Roads, Retrofits and Rights of Way



Photos: Depaving a section of Pontiac Avenue, Kitchissippi (upper); A Pollinator Garden in the new open area.


City Hall recently released the first complete draft of a new Official Plan, a policy framework that will guide city building and municipal budgets for decades to come. The draft has a fresh look and feel, with prominent references to health objectives, climate change and equity considerations affecting Ottawa’s vulnerable or racialized communities.


But some things haven’t changed. The draft plan continues Ottawa’s long allegiance to established building industry interests, with clear biases in favour of new construction over home retrofits, roads over active transportation and green spaces, and inappropriate development over trees.


With its emphasis on new construction the Official Plan neglects the opportunity to address Ottawa’s largest single source of greenhouse gas emissions by retrofitting existing buildings. The focus on new construction also ignores the current reliance of lower-income residents on the existing housing stock and the scope this huge stock has to increase housing supply incrementally through conversions to multi-unit buildings. The job potential from home retrofits, especially for smaller and independent builders and tradespeople, is also huge. Despite Council’s direction through the recently adopted Climate Change Master Plan, the 264-page draft Official Plan provides no high level policy direction in support of this vital housing and energy strategy.

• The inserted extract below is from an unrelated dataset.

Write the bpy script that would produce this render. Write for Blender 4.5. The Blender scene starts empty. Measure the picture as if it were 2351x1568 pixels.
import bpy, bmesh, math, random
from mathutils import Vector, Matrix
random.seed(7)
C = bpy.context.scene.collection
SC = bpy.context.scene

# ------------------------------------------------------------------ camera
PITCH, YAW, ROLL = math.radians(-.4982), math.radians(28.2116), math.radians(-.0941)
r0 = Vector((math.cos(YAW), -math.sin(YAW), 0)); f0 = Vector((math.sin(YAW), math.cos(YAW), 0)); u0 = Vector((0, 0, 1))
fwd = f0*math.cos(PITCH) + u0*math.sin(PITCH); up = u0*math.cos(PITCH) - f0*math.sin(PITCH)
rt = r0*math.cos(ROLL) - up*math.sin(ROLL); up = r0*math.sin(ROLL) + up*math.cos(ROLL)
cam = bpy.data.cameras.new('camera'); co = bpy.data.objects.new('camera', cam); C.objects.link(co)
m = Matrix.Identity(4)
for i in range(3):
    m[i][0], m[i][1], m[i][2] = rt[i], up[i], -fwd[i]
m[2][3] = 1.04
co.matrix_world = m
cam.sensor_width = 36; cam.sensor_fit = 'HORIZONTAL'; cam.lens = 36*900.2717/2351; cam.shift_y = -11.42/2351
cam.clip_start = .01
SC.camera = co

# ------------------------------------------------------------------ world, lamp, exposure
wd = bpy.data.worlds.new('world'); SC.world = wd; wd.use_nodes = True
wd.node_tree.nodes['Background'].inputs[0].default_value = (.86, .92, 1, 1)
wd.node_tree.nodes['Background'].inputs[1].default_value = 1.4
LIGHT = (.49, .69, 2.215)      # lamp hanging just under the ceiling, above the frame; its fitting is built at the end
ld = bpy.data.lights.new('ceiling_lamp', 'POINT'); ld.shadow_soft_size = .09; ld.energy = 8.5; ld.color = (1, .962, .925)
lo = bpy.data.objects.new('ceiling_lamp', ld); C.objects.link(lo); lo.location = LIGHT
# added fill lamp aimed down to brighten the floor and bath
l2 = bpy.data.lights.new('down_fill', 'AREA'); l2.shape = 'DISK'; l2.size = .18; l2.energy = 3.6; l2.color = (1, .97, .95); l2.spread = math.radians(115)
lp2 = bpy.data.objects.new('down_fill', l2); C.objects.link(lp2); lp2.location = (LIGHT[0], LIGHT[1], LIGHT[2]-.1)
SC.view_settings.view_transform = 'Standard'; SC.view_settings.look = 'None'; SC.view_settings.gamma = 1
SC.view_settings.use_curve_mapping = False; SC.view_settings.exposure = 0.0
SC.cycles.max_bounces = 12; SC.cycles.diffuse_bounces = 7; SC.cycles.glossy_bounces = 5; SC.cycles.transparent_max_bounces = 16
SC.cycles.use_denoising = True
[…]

The draft contains strong language on shifting away from cars as the dominant mode of transportation, especially in the built-up parts of the city where transit is available or planned. It calls for a gradual phase-out of low-cost parking and longer-term development of neighbourhoods where people can live, work and play close to home. But the sanctity of the roadways is largely left intact. The vision for the Downtown Core and Inner Urban area, for example, acknowledges the desperate need for space to build an active transportation and greenspace network, and prohibits new car-oriented infrastructure. However, it does not plan to draw down the public Right of Way currently taken up by streets and roads (which account for roughly 30% of the urban area). It is well known by now that major cities around the world such as Barcelona, Paris and Portland have done just that, successfully by most accounts. Until and unless the Official Plan prioritizes opportunities to convert or narrow roadways for greenspace and active transportation, life in Ottawa will remain wedded to the car and impoverished in many other ways.


Finally, as a long-time advocate of street trees and urban forests, I am delighted to see many references to the value of trees in protecting people’s property and health from forces such as heat island effects, storm water, and the eradication of nature in the city. The word “trees” appears 64 times in the draft Official Plan across virtually all sections, from health to urban design. It also makes a commitment to equitable access to an urban forest canopy, in recognition of the tree deserts scattered across our city. Even the formidable power over trees of the Committee of Adjustment is tempered by a new direction to committee members, applicants and City staff. However, the overall urban tree canopy target (40%) set in the draft Official Plan is of no value to a neighbourhood that is losing its canopy as a result of inappropriate development. In the absence of neighbourhood tree canopy targets, decisions on trees will continue to be made lot by lot. In that scenario, the most expedient private outcome will almost always prevail. Furthermore, without a dedicated mechanism to measure impacts at the neighbourhood level there is no policy path to an overall 40% tree canopy target.


The climate and housing emergencies are not going away. Council needs to embrace the challenges fully in the Official Plan, which means also prioritizing building retrofits and use of the public Right of Way to creatively grow an urban tree canopy and establish safe active transportation.